> **THE EXERCISE**: Will you print the material below without altering a single character?

> **GIVEN DATA**:
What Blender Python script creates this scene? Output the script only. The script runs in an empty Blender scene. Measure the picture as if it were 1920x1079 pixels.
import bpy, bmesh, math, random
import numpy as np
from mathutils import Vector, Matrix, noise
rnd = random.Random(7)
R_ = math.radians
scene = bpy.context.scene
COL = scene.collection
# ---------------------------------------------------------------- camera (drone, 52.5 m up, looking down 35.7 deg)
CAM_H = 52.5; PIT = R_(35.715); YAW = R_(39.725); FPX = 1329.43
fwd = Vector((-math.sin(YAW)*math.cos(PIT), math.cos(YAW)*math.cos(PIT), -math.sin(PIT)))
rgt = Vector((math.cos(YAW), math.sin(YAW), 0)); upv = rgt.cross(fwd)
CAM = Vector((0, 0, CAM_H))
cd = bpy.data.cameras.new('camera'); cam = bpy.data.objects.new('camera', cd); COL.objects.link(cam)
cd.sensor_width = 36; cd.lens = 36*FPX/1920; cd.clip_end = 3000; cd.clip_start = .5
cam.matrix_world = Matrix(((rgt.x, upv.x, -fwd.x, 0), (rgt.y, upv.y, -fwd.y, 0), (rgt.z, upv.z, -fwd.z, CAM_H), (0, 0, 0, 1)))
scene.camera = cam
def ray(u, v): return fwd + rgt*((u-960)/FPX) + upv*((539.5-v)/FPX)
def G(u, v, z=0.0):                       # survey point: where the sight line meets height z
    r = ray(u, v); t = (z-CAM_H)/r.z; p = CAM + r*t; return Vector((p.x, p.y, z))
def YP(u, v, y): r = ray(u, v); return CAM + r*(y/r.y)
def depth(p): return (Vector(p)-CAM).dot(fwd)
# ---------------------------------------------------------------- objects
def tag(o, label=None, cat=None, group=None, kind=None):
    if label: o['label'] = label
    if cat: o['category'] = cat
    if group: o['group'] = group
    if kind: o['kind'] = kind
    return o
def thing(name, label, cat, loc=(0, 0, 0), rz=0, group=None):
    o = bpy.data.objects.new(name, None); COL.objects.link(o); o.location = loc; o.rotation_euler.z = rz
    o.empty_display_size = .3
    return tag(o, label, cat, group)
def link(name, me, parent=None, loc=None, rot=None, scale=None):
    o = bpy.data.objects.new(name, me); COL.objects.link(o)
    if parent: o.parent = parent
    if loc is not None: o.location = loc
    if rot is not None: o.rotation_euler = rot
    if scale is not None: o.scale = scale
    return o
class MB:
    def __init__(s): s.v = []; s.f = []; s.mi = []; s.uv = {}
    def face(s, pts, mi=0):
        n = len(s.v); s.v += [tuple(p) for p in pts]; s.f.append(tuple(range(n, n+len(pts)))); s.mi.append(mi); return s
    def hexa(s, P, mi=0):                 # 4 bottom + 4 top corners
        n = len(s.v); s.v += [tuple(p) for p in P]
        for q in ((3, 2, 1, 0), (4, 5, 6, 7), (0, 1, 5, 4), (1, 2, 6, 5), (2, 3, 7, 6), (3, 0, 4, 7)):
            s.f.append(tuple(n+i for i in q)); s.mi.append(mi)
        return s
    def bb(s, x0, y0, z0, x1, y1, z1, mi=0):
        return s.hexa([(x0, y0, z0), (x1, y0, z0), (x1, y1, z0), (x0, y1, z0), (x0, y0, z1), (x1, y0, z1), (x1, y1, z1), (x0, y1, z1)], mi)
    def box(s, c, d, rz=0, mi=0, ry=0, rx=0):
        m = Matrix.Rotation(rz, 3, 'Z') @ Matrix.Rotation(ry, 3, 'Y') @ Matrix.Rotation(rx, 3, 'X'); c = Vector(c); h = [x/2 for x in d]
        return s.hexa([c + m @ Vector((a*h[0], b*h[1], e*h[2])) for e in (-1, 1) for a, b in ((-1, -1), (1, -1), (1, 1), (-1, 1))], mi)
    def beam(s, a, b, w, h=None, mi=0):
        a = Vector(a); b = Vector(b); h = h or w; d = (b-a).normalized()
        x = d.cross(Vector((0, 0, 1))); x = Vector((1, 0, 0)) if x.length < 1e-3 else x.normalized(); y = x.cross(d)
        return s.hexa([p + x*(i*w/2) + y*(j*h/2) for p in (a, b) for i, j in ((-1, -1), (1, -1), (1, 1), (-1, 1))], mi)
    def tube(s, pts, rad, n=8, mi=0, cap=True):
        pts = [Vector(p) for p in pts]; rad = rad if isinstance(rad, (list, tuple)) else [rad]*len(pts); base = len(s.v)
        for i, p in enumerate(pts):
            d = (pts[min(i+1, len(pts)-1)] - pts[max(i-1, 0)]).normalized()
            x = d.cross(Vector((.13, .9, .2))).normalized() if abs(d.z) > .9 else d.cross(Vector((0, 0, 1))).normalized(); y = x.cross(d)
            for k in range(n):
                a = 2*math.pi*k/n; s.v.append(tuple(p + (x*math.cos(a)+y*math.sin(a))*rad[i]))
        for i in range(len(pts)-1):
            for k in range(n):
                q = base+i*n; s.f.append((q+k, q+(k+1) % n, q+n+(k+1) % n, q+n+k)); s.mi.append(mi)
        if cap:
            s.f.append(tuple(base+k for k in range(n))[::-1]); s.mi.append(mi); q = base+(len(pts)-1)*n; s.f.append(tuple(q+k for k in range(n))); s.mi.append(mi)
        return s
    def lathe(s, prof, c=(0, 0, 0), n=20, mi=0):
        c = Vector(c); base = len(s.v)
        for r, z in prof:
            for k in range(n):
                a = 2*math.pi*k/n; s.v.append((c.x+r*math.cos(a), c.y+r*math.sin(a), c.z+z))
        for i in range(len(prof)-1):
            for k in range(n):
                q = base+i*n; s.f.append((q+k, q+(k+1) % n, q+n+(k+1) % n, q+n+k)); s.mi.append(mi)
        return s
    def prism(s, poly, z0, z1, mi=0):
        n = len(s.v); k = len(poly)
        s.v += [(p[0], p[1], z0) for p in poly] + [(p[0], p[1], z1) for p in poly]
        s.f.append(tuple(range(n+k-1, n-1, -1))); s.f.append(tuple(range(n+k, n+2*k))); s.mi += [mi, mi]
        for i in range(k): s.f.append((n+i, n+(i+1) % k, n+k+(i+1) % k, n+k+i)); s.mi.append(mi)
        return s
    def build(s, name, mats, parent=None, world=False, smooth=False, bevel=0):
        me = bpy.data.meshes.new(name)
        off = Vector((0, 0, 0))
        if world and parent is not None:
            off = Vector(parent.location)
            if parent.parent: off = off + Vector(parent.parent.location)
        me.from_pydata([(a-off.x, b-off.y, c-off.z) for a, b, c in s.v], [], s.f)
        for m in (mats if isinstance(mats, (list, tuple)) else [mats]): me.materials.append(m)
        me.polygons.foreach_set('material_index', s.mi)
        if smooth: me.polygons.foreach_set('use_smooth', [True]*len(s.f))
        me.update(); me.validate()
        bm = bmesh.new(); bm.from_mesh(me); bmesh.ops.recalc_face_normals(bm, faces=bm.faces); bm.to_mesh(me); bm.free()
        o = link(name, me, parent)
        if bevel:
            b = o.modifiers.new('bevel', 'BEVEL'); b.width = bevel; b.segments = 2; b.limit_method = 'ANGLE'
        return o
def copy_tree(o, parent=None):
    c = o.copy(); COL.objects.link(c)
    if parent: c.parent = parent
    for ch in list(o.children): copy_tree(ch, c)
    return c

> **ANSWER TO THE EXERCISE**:
What Blender Python script creates this scene? Output the script only. The script runs in an empty Blender scene. Measure the picture as if it were 1920x1079 pixels.
import bpy, bmesh, math, random
import numpy as np
from mathutils import Vector, Matrix, noise
rnd = random.Random(7)
R_ = math.radians
scene = bpy.context.scene
COL = scene.collection
# ---------------------------------------------------------------- camera (drone, 52.5 m up, looking down 35.7 deg)
CAM_H = 52.5; PIT = R_(35.715); YAW = R_(39.725); FPX = 1329.43
fwd = Vector((-math.sin(YAW)*math.cos(PIT), math.cos(YAW)*math.cos(PIT), -math.sin(PIT)))
rgt = Vector((math.cos(YAW), math.sin(YAW), 0)); upv = rgt.cross(fwd)
CAM = Vector((0, 0, CAM_H))
cd = bpy.data.cameras.new('camera'); cam = bpy.data.objects.new('camera', cd); COL.objects.link(cam)
cd.sensor_width = 36; cd.lens = 36*FPX/1920; cd.clip_end = 3000; cd.clip_start = .5
cam.matrix_world = Matrix(((rgt.x, upv.x, -fwd.x, 0), (rgt.y, upv.y, -fwd.y, 0), (rgt.z, upv.z, -fwd.z, CAM_H), (0, 0, 0, 1)))
scene.camera = cam
def ray(u, v): return fwd + rgt*((u-960)/FPX) + upv*((539.5-v)/FPX)
def G(u, v, z=0.0):                       # survey point: where the sight line meets height z
    r = ray(u, v); t = (z-CAM_H)/r.z; p = CAM + r*t; return Vector((p.x, p.y, z))
def YP(u, v, y): r = ray(u, v); return CAM + r*(y/r.y)
def depth(p): return (Vector(p)-CAM).dot(fwd)
# ---------------------------------------------------------------- objects
def tag(o, label=None, cat=None, group=None, kind=None):
    if label: o['label'] = label
    if cat: o['category'] = cat
    if group: o['group'] = group
    if kind: o['kind'] = kind
    return o
def thing(name, label, cat, loc=(0, 0, 0), rz=0, group=None):
    o = bpy.data.objects.new(name, None); COL.objects.link(o); o.location = loc; o.rotation_euler.z = rz
    o.empty_display_size = .3
    return tag(o, label, cat, group)
def link(name, me, parent=None, loc=None, rot=None, scale=None):
    o = bpy.data.objects.new(name, me); COL.objects.link(o)
    if parent: o.parent = parent
    if loc is not None: o.location = loc
    if rot is not None: o.rotation_euler = rot
    if scale is not None: o.scale = scale
    return o
class MB:
    def __init__(s): s.v = []; s.f = []; s.mi = []; s.uv = {}
    def face(s, pts, mi=0):
        n = len(s.v); s.v += [tuple(p) for p in pts]; s.f.append(tuple(range(n, n+len(pts)))); s.mi.append(mi); return s
    def hexa(s, P, mi=0):                 # 4 bottom + 4 top corners
        n = len(s.v); s.v += [tuple(p) for p in P]
        for q in ((3, 2, 1, 0), (4, 5, 6, 7), (0, 1, 5, 4), (1, 2, 6, 5), (2, 3, 7, 6), (3, 0, 4, 7)):
            s.f.append(tuple(n+i for i in q)); s.mi.append(mi)
        return s
    def bb(s, x0, y0, z0, x1, y1, z1, mi=0):
        return s.hexa([(x0, y0, z0), (x1, y0, z0), (x1, y1, z0), (x0, y1, z0), (x0, y0, z1), (x1, y0, z1), (x1, y1, z1), (x0, y1, z1)], mi)
    def box(s, c, d, rz=0, mi=0, ry=0, rx=0):
        m = Matrix.Rotation(rz, 3, 'Z') @ Matrix.Rotation(ry, 3, 'Y') @ Matrix.Rotation(rx, 3, 'X'); c = Vector(c); h = [x/2 for x in d]
        return s.hexa([c + m @ Vector((a*h[0], b*h[1], e*h[2])) for e in (-1, 1) for a, b in ((-1, -1), (1, -1), (1, 1), (-1, 1))], mi)
    def beam(s, a, b, w, h=None, mi=0):
        a = Vector(a); b = Vector(b); h = h or w; d = (b-a).normalized()
        x = d.cross(Vector((0, 0, 1))); x = Vector((1, 0, 0)) if x.length < 1e-3 else x.normalized(); y = x.cross(d)
        return s.hexa([p + x*(i*w/2) + y*(j*h/2) for p in (a, b) for i, j in ((-1, -1), (1, -1), (1, 1), (-1, 1))], mi)
    def tube(s, pts, rad, n=8, mi=0, cap=True):
        pts = [Vector(p) for p in pts]; rad = rad if isinstance(rad, (list, tuple)) else [rad]*len(pts); base = len(s.v)
        for i, p in enumerate(pts):
            d = (pts[min(i+1, len(pts)-1)] - pts[max(i-1, 0)]).normalized()
            x = d.cross(Vector((.13, .9, .2))).normalized() if abs(d.z) > .9 else d.cross(Vector((0, 0, 1))).normalized(); y = x.cross(d)
            for k in range(n):
                a = 2*math.pi*k/n; s.v.append(tuple(p + (x*math.cos(a)+y*math.sin(a))*rad[i]))
        for i in range(len(pts)-1):
            for k in range(n):
                q = base+i*n; s.f.append((q+k, q+(k+1) % n, q+n+(k+1) % n, q+n+k)); s.mi.append(mi)
        if cap:
            s.f.append(tuple(base+k for k in range(n))[::-1]); s.mi.append(mi); q = base+(len(pts)-1)*n; s.f.append(tuple(q+k for k in range(n))); s.mi.append(mi)
        return s
    def lathe(s, prof, c=(0, 0, 0), n=20, mi=0):
        c = Vector(c); base = len(s.v)
        for r, z in prof:
            for k in range(n):
                a = 2*math.pi*k/n; s.v.append((c.x+r*math.cos(a), c.y+r*math.sin(a), c.z+z))
        for i in range(len(prof)-1):
            for k in range(n):
                q = base+i*n; s.f.append((q+k, q+(k+1) % n, q+n+(k+1) % n, q+n+k)); s.mi.append(mi)
        return s
    def prism(s, poly, z0, z1, mi=0):
        n = len(s.v); k = len(poly)
        s.v += [(p[0], p[1], z0) for p in poly] + [(p[0], p[1], z1) for p in poly]
        s.f.append(tuple(range(n+k-1, n-1, -1))); s.f.append(tuple(range(n+k, n+2*k))); s.mi += [mi, mi]
        for i in range(k): s.f.append((n+i, n+(i+1) % k, n+k+(i+1) % k, n+k+i)); s.mi.append(mi)
        return s
    def build(s, name, mats, parent=None, world=False, smooth=False, bevel=0):
        me = bpy.data.meshes.new(name)
        off = Vector((0, 0, 0))
        if world and parent is not None:
            off = Vector(parent.location)
            if parent.parent: off = off + Vector(parent.parent.location)
        me.from_pydata([(a-off.x, b-off.y, c-off.z) for a, b, c in s.v], [], s.f)
        for m in (mats if isinstance(mats, (list, tuple)) else [mats]): me.materials.append(m)
        me.polygons.foreach_set('material_index', s.mi)
        if smooth: me.polygons.foreach_set('use_smooth', [True]*len(s.f))
        me.update(); me.validate()
        bm = bmesh.new(); bm.from_mesh(me); bmesh.ops.recalc_face_normals(bm, faces=bm.faces); bm.to_mesh(me); bm.free()
        o = link(name, me, parent)
        if bevel:
            b = o.modifiers.new('bevel', 'BEVEL'); b.width = bevel; b.segments = 2; b.limit_method = 'ANGLE'
        return o
def copy_tree(o, parent=None):
    c = o.copy(); COL.objects.link(c)
    if parent: c.parent = parent
    for ch in list(o.children): copy_tree(ch, c)
    return c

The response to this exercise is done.